* **Direction**
Can you print the data exactly and leave out each image?

* **Data**

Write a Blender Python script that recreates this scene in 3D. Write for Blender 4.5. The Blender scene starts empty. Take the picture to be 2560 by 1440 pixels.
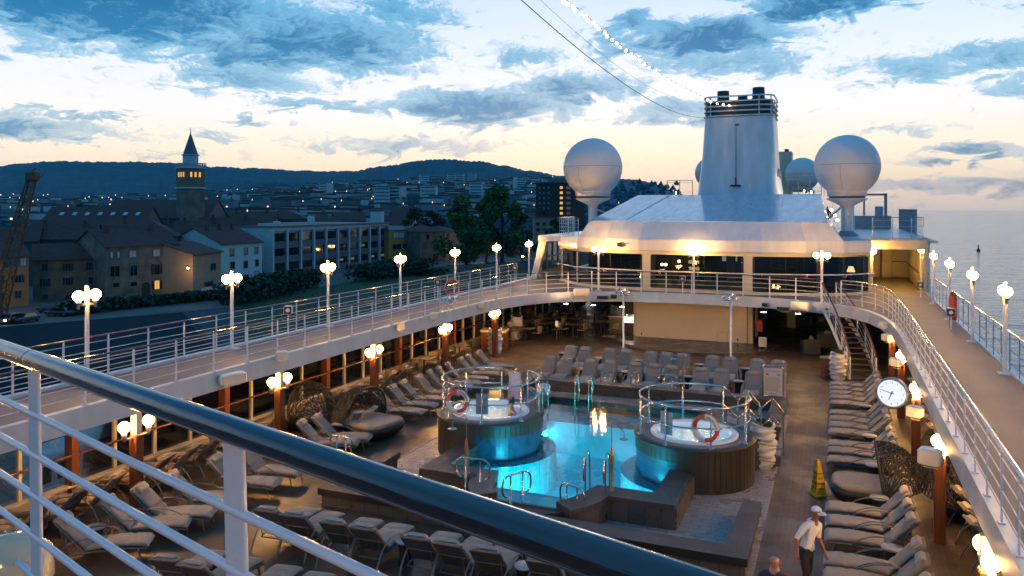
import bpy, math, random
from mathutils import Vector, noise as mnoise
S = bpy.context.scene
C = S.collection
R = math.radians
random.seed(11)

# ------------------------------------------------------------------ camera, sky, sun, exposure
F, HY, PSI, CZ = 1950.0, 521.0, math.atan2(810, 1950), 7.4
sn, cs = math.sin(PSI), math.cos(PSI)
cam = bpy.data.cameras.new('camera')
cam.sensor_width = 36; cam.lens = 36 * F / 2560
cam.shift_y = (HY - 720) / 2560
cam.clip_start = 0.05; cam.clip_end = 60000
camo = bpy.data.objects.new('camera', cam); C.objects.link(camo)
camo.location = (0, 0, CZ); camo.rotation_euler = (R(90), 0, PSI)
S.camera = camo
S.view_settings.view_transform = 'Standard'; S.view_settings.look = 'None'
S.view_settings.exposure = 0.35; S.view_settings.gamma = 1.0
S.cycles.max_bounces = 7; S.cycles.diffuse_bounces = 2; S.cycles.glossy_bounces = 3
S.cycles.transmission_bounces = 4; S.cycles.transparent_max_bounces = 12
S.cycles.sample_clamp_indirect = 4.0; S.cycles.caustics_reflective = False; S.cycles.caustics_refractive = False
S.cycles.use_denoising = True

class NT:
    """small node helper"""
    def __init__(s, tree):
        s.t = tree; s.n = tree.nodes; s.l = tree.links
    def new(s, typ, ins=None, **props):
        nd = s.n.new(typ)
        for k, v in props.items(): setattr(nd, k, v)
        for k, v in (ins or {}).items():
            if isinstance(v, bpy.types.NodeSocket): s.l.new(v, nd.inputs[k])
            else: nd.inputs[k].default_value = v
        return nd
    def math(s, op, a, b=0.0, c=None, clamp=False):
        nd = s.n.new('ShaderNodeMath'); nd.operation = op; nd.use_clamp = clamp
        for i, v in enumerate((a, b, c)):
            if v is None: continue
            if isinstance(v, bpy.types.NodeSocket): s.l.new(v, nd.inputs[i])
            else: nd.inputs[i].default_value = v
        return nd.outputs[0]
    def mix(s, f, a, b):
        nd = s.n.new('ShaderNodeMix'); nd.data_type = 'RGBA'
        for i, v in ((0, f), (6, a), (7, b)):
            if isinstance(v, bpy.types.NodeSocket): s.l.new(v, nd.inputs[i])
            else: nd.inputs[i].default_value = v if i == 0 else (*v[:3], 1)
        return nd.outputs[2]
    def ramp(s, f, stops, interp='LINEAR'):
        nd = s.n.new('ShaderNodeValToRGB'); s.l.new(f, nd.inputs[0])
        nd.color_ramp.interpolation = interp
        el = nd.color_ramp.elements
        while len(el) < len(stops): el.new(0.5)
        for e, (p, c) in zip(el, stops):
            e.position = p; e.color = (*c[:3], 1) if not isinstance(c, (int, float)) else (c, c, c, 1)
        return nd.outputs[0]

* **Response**
Write a Blender Python script that recreates this scene in 3D. Write for Blender 4.5. The Blender scene starts empty. Take the picture to be 2560 by 1440 pixels.
import bpy, math, random
from mathutils import Vector, noise as mnoise
S = bpy.context.scene
C = S.collection
R = math.radians
random.seed(11)

# ------------------------------------------------------------------ camera, sky, sun, exposure
F, HY, PSI, CZ = 1950.0, 521.0, math.atan2(810, 1950), 7.4
sn, cs = math.sin(PSI), math.cos(PSI)
cam = bpy.data.cameras.new('camera')
cam.sensor_width = 36; cam.lens = 36 * F / 2560
cam.shift_y = (HY - 720) / 2560
cam.clip_start = 0.05; cam.clip_end = 60000
camo = bpy.data.objects.new('camera', cam); C.objects.link(camo)
camo.location = (0, 0, CZ); camo.rotation_euler = (R(90), 0, PSI)
S.camera = camo
S.view_settings.view_transform = 'Standard'; S.view_settings.look = 'None'
S.view_settings.exposure = 0.35; S.view_settings.gamma = 1.0
S.cycles.max_bounces = 7; S.cycles.diffuse_bounces = 2; S.cycles.glossy_bounces = 3
S.cycles.transmission_bounces = 4; S.cycles.transparent_max_bounces = 12
S.cycles.sample_clamp_indirect = 4.0; S.cycles.caustics_reflective = False; S.cycles.caustics_refractive = False
S.cycles.use_denoising = True

class NT:
    """small node helper"""
    def __init__(s, tree):
        s.t = tree; s.n = tree.nodes; s.l = tree.links
    def new(s, typ, ins=None, **props):
        nd = s.n.new(typ)
        for k, v in props.items(): setattr(nd, k, v)
        for k, v in (ins or {}).items():
            if isinstance(v, bpy.types.NodeSocket): s.l.new(v, nd.inputs[k])
            else: nd.inputs[k].default_value = v
        return nd
    def math(s, op, a, b=0.0, c=None, clamp=False):
        nd = s.n.new('ShaderNodeMath'); nd.operation = op; nd.use_clamp = clamp
        for i, v in enumerate((a, b, c)):
            if v is None: continue
            if isinstance(v, bpy.types.NodeSocket): s.l.new(v, nd.inputs[i])
            else: nd.inputs[i].default_value = v
        return nd.outputs[0]
    def mix(s, f, a, b):
        nd = s.n.new('ShaderNodeMix'); nd.data_type = 'RGBA'
        for i, v in ((0, f), (6, a), (7, b)):
            if isinstance(v, bpy.types.NodeSocket): s.l.new(v, nd.inputs[i])
            else: nd.inputs[i].default_value = v if i == 0 else (*v[:3], 1)
        return nd.outputs[2]
    def ramp(s, f, stops, interp='LINEAR'):
        nd = s.n.new('ShaderNodeValToRGB'); s.l.new(f, nd.inputs[0])
        nd.color_ramp.interpolation = interp
        el = nd.color_ramp.elements
        while len(el) < len(stops): el.new(0.5)
        for e, (p, c) in zip(el, stops):
            e.position = p; e.color = (*c[:3], 1) if not isinstance(c, (int, float)) else (c, c, c, 1)
        return nd.outputs[0]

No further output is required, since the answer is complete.